Honeywell Aerospace Struggles in Its First Days on Nasdaq
Honeywell Aerospace made a turbulent Nasdaq debut on June 29, closing slightly lower despite strong fundamentals including $17.4 billion in annual sales and a massive order backlog. Spin-off selling pressure and technical weakness continue to weigh on the stock.
Honeywell Aerospace (ticker: HONA) kicked off its life as an independent publicly traded company with a rough and unstable opening on the Nasdaq exchange. Despite operating in a sector that continues to attract investor attention, the newly listed stock has underperformed the broader aerospace and defense group by roughly 10 percentage points since its launch.
Trading began on June 29, following Honeywell International's decision to spin off its aerospace division through a one-for-two share distribution. The first session was far from smooth — HONA climbed nearly 7% during intraday trading only to reverse course and close slightly in the red, down 0.4%, on volume of approximately 8.5 million shares.
Market analysts point to a common phenomenon known as spin-off churn to explain the early weakness. When a company is separated from its parent, institutional funds that are unwilling or unable to hold the new shares tend to sell quickly. This wave of forced selling creates downward pressure on the stock price regardless of how fundamentally sound the underlying business may be.
The fundamentals, in HONA's case, are genuinely compelling. In a June presentation to investors, management disclosed that Honeywell Aerospace generated $17.4 billion in revenue during 2025, alongside $4.3 billion in operating profit. Organic sales growth reached 12%, meaning the company expanded without relying on acquisitions to boost its numbers.
A significant portion of the company's revenue comes from recurring sources. Approximately 44% of total sales are tied to aftermarket services — spare parts, maintenance, and upgrades for aircraft already in service. This creates a durable income stream that persists well beyond the original sale of an aircraft.
Defense and space operations contribute another 41% of revenues, adding further stability. The company also claims its technology is embedded in roughly 90% of all commercial aircraft currently in operation worldwide, underscoring the depth of its market penetration.
HONA's order backlog stands at approximately $18.56 billion, distributed across various business units. The Electronic Solutions segment leads with $6.8 billion in future commitments, providing solid visibility into upcoming revenue.
From a valuation standpoint, HONA appears attractively priced relative to industry peers. With a market capitalization of around $70 billion, the stock trades at roughly 15 times annual earnings on an EV/EBITDA basis.
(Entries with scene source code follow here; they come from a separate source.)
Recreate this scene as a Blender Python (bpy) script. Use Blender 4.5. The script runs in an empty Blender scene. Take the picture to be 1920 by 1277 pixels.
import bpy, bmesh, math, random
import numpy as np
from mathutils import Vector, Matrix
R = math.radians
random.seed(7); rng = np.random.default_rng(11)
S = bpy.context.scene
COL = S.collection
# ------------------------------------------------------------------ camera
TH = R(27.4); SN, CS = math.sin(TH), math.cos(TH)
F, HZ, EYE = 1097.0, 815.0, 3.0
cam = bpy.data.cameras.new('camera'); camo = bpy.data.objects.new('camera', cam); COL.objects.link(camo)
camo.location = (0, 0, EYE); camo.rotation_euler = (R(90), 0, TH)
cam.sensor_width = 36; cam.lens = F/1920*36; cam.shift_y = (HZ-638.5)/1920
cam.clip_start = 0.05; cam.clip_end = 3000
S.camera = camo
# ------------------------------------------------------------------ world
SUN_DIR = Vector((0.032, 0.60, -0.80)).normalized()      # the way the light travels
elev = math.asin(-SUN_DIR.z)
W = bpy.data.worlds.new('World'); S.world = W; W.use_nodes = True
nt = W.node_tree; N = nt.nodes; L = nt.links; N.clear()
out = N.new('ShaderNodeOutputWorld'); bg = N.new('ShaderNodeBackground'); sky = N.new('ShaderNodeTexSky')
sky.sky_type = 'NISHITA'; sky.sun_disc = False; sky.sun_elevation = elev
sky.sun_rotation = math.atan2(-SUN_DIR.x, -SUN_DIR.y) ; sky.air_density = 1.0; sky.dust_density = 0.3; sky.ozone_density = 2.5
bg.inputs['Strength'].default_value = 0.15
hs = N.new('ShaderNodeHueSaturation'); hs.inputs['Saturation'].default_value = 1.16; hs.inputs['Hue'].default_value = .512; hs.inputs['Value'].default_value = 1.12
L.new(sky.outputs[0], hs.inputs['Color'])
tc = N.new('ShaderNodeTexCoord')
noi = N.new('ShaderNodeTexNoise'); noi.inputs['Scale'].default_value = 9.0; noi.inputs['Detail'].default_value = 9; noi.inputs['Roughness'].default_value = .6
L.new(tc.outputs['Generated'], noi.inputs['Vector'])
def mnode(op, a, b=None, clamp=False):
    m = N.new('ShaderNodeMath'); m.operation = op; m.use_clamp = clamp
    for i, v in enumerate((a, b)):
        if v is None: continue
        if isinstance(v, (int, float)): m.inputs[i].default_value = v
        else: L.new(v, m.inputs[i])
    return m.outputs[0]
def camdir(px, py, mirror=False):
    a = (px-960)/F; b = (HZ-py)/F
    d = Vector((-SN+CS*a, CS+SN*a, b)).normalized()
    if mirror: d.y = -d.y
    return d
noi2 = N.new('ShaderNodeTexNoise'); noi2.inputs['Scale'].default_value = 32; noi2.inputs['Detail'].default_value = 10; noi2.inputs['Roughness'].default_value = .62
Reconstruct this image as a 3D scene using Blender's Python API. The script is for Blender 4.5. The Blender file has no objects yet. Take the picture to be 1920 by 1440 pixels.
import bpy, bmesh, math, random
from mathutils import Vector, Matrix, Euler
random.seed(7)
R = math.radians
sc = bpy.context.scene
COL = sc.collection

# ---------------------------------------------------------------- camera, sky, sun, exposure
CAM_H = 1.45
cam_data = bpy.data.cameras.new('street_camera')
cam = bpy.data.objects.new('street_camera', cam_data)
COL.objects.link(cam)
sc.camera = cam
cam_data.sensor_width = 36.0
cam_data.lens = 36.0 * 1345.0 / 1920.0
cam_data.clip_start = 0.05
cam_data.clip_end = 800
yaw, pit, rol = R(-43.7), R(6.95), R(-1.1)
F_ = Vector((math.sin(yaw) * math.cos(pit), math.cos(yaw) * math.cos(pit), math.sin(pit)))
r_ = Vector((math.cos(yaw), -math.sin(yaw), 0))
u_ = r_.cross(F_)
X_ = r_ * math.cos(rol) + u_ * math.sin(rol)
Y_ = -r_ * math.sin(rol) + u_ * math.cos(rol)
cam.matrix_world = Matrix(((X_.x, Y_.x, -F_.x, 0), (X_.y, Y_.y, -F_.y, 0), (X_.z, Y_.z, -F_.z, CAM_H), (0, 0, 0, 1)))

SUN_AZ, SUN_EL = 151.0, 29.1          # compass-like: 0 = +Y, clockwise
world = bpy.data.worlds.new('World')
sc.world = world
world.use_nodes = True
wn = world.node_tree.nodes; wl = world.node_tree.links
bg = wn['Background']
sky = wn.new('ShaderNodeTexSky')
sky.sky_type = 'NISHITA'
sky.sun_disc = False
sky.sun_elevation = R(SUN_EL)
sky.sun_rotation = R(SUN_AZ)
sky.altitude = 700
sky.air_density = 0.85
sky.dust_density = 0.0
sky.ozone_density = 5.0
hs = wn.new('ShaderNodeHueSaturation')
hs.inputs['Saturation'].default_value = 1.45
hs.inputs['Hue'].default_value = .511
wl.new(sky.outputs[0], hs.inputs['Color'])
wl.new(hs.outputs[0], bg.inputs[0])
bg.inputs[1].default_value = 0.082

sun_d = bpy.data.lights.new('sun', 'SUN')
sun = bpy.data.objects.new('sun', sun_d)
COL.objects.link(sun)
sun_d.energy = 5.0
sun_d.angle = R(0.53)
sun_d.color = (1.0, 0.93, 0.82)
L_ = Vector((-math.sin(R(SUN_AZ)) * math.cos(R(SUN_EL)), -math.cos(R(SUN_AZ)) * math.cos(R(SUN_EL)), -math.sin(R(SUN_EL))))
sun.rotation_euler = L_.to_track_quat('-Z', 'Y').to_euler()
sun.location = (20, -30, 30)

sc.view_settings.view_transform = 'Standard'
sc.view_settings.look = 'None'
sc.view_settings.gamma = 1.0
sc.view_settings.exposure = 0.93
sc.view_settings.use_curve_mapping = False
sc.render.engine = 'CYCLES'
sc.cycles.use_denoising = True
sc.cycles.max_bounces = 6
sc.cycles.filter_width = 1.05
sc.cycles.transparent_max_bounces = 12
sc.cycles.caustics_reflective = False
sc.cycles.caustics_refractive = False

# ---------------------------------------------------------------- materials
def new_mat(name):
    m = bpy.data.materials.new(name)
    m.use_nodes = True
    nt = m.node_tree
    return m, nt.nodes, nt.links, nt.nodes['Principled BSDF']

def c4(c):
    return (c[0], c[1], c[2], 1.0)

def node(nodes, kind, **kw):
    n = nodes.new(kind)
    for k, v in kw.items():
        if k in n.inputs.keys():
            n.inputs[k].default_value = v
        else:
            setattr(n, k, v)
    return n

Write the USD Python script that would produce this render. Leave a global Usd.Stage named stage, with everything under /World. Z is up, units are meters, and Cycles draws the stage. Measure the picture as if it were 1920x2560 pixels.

By comparison, comparable aerospace and defense companies often command multiples in the 18 to 20 times range. While this discount could draw value-oriented buyers, it also signals that the market has not yet fully embraced the newly independent listing.
Sentiment among short-term traders remains divided. The Chaikin Money Flow indicator — which measures buying versus selling pressure — registered slightly negative readings on intraday charts, suggesting sellers have maintained the upper hand since the debut.
Options market activity tells a somewhat different story. Although HONA options are still in their infancy, traders have been using Honeywell International's options as a directional proxy. HON's put-call ratio dropped sharply by June 29, indicating stronger interest in bullish call positions over bearish puts. This does not guarantee a recovery for HONA, but it does suggest that at least a portion of the market is betting on an eventual rebound.
From a technical perspective, HONA currently trades below its volume-weighted average price (VWAP) of approximately $223.55 — a signal that sellers are in control of the session. The critical support level to watch is $217.74. A decisive break below that mark could accelerate losses toward $208.59, with $220.56 serving as an intermediate warning zone.
To the upside, bulls need to push HONA back above $223.39 to stabilize the chart. A breakout past $232.54 could set up a test of $238.48.
It is worth noting that HONA has only a handful of trading sessions behind it, meaning these technical levels may shift considerably as price discovery continues.
In summary, Honeywell Aerospace presents a strong operational profile wrapped in a weak early trading tape. If buyers step in to defend the $217 region and reclaim VWAP, the post-spin-off selloff may ultimately prove to be nothing more than temporary noise. Should that support give way, however, the market could continue repricing the stock downward before the fundamentals are given their proper due.